Man, when I first started dabbling with Tarot cards, the Death card, especially when it popped up in a love reading, always sent a shiver down my spine. I mean, who wants to see Death when you’re asking about your relationship? My first thought was always, “Oh no, it’s over. This is it. Game over, man.”
I remember one time, I was doing a reading for myself. Things were kind of rocky with my partner back then, a lot of bickering, feeling distant. I shuffled the deck, pulled a few cards, and there it was, staring right back at me in the main position for “what’s happening now.” The Death card. My stomach dropped. I immediately pictured us breaking up, all my stuff in boxes, crying into a tub of ice cream. It felt so final, so absolute.
For a while, every time I pulled that card for someone asking about their love life, I’d get this knot in my gut. I’d try to soften the blow, talk around it, maybe hint at “major changes” or “new beginnings,” but inside, I just felt like I was delivering bad news. I saw it as the end of the road, plain and simple.

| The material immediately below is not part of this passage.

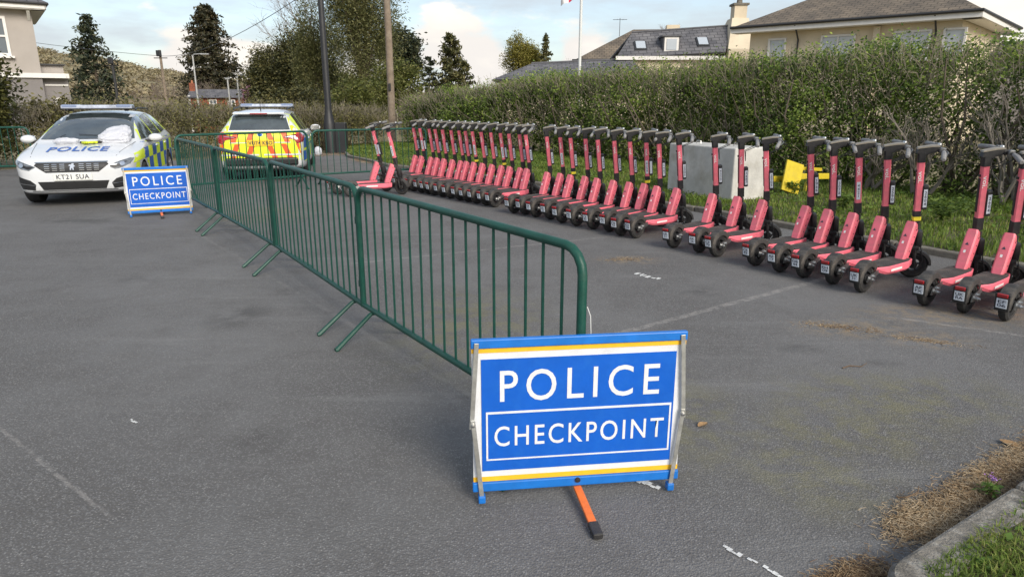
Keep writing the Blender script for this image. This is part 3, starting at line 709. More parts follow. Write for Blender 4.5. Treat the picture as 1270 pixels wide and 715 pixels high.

But then, something shifted. I kept seeing this card come up for people who, after the initial shock, actually stayed together. Or, for those who did break up, their next relationship was completely different, like night and day. It made me scratch my head. How could “death” sometimes lead to something so much better, or even deeper, with the same person?
I started really paying attention to the details. I looked at the cards around it. I listened to what people were saying about their relationships when it popped up. It wasn’t about someone dying, or even the relationship totally collapsing into dust every single time. What I began to notice was a pattern: the old ways of doing things, the old patterns, the old selves within the relationship, those were what was “dying.”
I remember one pal, Jessica. She was dating this guy, Mike. They’d been together for ages, but they were stuck. Same arguments, same routines, no real growth. When the Death card showed up in her reading about their future, I was dreading it. I braced myself. But what happened? They actually sat down and had this huge, really uncomfortable conversation. They talked about all the things they’d swept under the rug for years. It was messy, a lot of tears, a lot of harsh truths. It felt like their old relationship, the one full of unspoken annoyances and resentment, totally died that night.
But from that wreckage, they started building something new. They changed how they communicated, they started listening, really listening. They reinvented their relationship. It wasn’t the same relationship, not really. The old one was gone, but they weren’t. They transformed it. They both had to let go of who they were being in that relationship, who they were expecting the other person to be.
That’s when it clicked for me. The Death card in love isn’t about the finality of an ending as much as it is about the necessity of an ending. An ending of a cycle, an unhealthy pattern, a way of thinking, an old identity within the partnership. It’s about shedding the skin so something new and stronger can emerge. It demands that you confront what’s no longer serving the connection and let it go. It’s tough, like truly tough, because letting go is hard, even if it’s for your own good.
So now, when I see the Death card in a love reading, my internal reaction is completely different. Instead of dread, I feel a sense of intense readiness. I see it as a powerful call to action. It’s saying, “Look, this part of your love life, this dynamic, this way you’re approaching things – it’s done. It’s run its course. You can’t keep carrying it. It needs to be put to rest so you can make space for something truly transformative.”
It’s not about the love dying necessarily, but about an old version of love, or an old way of experiencing love, making way for a rebirth. It’s challenging, no doubt. It might mean a literal breakup for some, yes, but often it signifies a profound internal shift that leads to a much richer, more authentic connection, whether it’s with the same person or with a new one entirely. It’s about letting the old version go to embrace the unknown potential of the new.